Ultimately, I realized that money is indeed 100% necessary in my life – for certain professional goals & the impact I intend to have. That being said, money is not all that important in the ways I previously thought.

Money is not responsible for my happiness, my health, my worth as a person, the quality of my relationships, or my safety here on Earth.

All of that is 100% inside of ME, whether there’s money in my pocket or not.

Turns out, I love being resourceful. I love appreciating and using what I already have, considering that ENOUGH, rather than buying something new at every impulse.

I’m so much happier being intentional with my money, spending it in ways that affirm my life & my values. I enjoy spending thoughtfully, in ways that spread my love to people & causes I care about.

Am I excited & eager to have more & more money to play with? Absolutely.

Did I already feel like I was doing these things before this year? YEP.

And, 2019 brought my financial awareness to a whole new level.

This year showed me, without a doubt, that I can have a completely full life that’s not reliant on money.

That sort of life – a life that feels satisfying, impactful, & fulfilling regardless of my bank account – is what I’ve been building in the second half of 2019.

(I’ve been talking openly about this journey all along in my free group The Cocoon).

I’m moving forward into 2020 with an even deeper understanding that my safety, my worth, my belonging in society has ZERO to do with the money I make. Those things have everything to do with who I am, what I’m here to provide, and how much I’m willing to BE that person day after day.

I’m remembering that everyone has something incredibly valuable to provide, regardless of how much money they have.

Everyone has enough resources inside of themselves & in their environment to do whatever their heart calls them to do.

We still need other people. Support, conversation, and collaboration are totally necessary. We need to join our resources together rather than trying to do everything ourselves.

That being said, we bring so much more to the table when we’ve done the work to build our independence, love, safety, freedom, and worth from inside of ourselves first. This year, I remembered that those things have absolutely zero to do with money.

Dependence on money is a choice, whether we’re consciously making that choice or not.

When we judge ourselves & other people on the basis of money alone, we limit what we’ll be able to accomplish.
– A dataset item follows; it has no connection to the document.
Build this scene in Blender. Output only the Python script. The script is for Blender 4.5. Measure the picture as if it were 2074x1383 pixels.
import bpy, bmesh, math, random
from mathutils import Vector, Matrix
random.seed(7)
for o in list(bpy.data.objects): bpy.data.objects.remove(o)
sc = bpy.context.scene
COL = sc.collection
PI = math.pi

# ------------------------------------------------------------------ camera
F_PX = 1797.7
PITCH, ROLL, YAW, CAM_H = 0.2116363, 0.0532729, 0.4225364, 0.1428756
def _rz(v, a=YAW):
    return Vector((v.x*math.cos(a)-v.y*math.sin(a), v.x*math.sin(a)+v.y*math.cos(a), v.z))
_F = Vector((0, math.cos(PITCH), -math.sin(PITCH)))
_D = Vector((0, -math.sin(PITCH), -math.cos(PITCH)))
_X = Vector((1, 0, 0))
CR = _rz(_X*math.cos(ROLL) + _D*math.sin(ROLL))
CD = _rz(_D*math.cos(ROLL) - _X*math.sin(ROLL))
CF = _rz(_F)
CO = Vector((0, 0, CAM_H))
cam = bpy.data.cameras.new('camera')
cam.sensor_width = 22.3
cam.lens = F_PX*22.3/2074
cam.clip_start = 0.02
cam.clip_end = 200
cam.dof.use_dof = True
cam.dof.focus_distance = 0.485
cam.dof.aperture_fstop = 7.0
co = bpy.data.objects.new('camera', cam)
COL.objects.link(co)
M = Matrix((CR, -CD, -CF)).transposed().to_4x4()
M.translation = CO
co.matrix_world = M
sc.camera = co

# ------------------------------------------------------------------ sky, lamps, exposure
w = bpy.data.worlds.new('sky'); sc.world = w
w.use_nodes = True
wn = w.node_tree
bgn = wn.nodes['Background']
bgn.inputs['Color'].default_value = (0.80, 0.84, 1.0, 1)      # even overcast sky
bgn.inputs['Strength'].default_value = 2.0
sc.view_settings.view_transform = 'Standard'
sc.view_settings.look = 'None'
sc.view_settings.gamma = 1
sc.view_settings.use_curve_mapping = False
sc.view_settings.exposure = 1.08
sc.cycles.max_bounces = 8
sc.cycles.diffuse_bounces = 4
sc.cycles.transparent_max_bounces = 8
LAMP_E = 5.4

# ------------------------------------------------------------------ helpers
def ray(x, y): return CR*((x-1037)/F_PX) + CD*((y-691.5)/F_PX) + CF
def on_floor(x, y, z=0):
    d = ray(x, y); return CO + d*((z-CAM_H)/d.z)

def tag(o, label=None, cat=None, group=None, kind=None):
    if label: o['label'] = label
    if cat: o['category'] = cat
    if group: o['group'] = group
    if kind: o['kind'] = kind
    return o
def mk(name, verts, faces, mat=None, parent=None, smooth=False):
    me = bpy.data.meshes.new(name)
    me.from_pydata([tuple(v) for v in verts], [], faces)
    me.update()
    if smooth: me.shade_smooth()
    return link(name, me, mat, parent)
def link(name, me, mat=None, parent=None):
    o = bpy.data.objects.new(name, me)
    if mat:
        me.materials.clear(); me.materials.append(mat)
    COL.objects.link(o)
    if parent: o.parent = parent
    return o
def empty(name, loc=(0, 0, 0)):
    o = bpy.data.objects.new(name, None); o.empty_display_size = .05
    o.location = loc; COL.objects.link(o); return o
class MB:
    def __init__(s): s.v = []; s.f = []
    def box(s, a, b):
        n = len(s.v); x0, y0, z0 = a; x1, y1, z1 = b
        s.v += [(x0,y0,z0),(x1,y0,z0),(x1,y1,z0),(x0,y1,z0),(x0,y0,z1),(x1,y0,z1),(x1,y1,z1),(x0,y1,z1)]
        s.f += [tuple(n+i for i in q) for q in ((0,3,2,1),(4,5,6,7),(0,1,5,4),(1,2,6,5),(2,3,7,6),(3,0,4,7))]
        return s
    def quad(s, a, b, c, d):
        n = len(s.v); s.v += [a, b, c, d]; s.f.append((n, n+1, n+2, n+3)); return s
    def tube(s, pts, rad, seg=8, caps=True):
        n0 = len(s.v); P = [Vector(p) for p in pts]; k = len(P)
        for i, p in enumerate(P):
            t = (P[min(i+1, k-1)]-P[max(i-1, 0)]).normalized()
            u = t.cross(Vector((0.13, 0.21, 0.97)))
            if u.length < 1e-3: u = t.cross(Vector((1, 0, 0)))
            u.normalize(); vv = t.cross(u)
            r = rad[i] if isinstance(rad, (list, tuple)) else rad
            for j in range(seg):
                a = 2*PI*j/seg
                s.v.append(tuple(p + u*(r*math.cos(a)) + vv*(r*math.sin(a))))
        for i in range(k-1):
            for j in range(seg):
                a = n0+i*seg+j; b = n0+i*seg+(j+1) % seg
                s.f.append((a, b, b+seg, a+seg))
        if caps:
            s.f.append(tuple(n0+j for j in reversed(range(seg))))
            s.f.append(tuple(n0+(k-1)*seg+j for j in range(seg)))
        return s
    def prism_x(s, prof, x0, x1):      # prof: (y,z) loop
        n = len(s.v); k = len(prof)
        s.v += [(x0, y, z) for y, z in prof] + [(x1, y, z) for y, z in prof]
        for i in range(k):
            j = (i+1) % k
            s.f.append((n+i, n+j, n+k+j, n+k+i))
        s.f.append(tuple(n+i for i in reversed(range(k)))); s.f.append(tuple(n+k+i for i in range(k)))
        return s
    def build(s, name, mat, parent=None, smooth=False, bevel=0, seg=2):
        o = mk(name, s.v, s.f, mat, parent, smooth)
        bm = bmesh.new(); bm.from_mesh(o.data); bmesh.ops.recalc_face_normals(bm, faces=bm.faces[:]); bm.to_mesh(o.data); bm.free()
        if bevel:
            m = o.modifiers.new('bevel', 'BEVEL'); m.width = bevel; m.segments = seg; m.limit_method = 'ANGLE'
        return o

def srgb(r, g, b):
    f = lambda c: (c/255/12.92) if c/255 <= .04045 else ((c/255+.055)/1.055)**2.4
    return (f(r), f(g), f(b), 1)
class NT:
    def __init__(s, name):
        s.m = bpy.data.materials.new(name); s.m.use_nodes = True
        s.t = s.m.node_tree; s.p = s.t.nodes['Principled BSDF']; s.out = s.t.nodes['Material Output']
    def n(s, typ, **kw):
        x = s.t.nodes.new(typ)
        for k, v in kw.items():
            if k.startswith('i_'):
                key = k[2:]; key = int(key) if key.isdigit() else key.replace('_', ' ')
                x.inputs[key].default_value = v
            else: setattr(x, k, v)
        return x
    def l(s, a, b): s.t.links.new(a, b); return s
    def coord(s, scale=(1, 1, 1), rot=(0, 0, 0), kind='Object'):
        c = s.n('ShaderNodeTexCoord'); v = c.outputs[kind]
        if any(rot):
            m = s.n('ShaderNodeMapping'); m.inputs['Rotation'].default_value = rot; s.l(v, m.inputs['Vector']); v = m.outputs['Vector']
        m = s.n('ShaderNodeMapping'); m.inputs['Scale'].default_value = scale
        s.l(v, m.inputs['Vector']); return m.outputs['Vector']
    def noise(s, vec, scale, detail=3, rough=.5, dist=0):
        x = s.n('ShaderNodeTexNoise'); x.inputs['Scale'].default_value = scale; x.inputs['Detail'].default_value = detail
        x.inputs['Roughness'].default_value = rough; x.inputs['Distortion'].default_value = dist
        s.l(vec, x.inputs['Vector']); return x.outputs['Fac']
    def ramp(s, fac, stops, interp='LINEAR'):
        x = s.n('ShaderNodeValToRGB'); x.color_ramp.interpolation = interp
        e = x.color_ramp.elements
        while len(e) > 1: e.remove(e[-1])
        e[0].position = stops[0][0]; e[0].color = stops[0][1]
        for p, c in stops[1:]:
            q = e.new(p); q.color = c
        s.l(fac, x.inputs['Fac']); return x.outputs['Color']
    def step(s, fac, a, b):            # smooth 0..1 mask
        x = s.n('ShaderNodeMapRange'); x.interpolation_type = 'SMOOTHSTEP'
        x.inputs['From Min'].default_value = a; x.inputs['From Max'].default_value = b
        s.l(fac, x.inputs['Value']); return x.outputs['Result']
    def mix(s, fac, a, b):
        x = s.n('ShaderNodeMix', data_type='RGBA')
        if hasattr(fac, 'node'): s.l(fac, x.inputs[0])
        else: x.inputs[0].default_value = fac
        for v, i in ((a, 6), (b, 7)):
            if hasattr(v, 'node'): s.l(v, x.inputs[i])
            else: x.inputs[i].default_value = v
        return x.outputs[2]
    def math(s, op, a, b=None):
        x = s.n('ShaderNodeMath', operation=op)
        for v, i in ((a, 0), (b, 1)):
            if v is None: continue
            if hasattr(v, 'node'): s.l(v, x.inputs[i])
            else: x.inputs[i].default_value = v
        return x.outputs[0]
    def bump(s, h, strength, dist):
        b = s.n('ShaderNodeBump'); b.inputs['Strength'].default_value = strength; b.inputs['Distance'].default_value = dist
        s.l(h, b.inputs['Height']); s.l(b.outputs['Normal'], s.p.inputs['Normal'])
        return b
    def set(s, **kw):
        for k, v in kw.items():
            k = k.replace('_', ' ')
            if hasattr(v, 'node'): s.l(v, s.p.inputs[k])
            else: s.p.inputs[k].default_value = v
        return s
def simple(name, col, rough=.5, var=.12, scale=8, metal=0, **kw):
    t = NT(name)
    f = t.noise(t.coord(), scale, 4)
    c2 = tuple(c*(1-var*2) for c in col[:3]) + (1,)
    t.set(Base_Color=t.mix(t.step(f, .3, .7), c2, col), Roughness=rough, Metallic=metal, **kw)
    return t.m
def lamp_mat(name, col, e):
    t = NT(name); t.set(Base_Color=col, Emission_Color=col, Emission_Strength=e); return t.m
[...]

It’s time to detach from the false money idol & reconnect with what really matters.

We can re-connect with money for what it is – a powerful resource, one of many resources we can use to create cool stuff while we walk this earth.

Family, love, growth, purpose, creativity, collaboration… And more. Those are the things that really matter.

I love money & where I see our relationship going.

I haven’t totally figured it out yet.

The more I learn, though, the more I realize how few people actually DO have money “figured out” – whether they’re aware, upfront & honest about that or not.

Another thing I’ve remembered this year – when someone claims to know all there is to know about a topic, beware.

The majority of people I interact with have unhelpful stories & their own reasons to feel bad about money.

We feel bad because we don’t have enough of it. The money we have is there at the expense of our relationships, happiness, and who-we-really-are as people. We’ve created all these stifling rules & limitations around the way we grow & spend our money.

So many reasons to feel crappy and uncomfortable, about something we deal with every single day.

So many of us live our lives feeling like we never had enough when the opposite is true. We ALWAYS have enough, and that’s always been true. We always have enough to take the very next step we need to take, so we can do the most amazing things.

Cheers to 2020 becoming our most abundant year yet.

Practicing Conscious Wholeness is one way to bring money back into a beneficial place in your life.

I know it because I’ve done it. I’m head over heels in love with my resources when I seem to have less than ever.

I’m so grateful to be entering into 2020 firmly footed in this knowing. Now, knowing my money isn’t my power, I’m prepared to use my money powerfully in the years to come.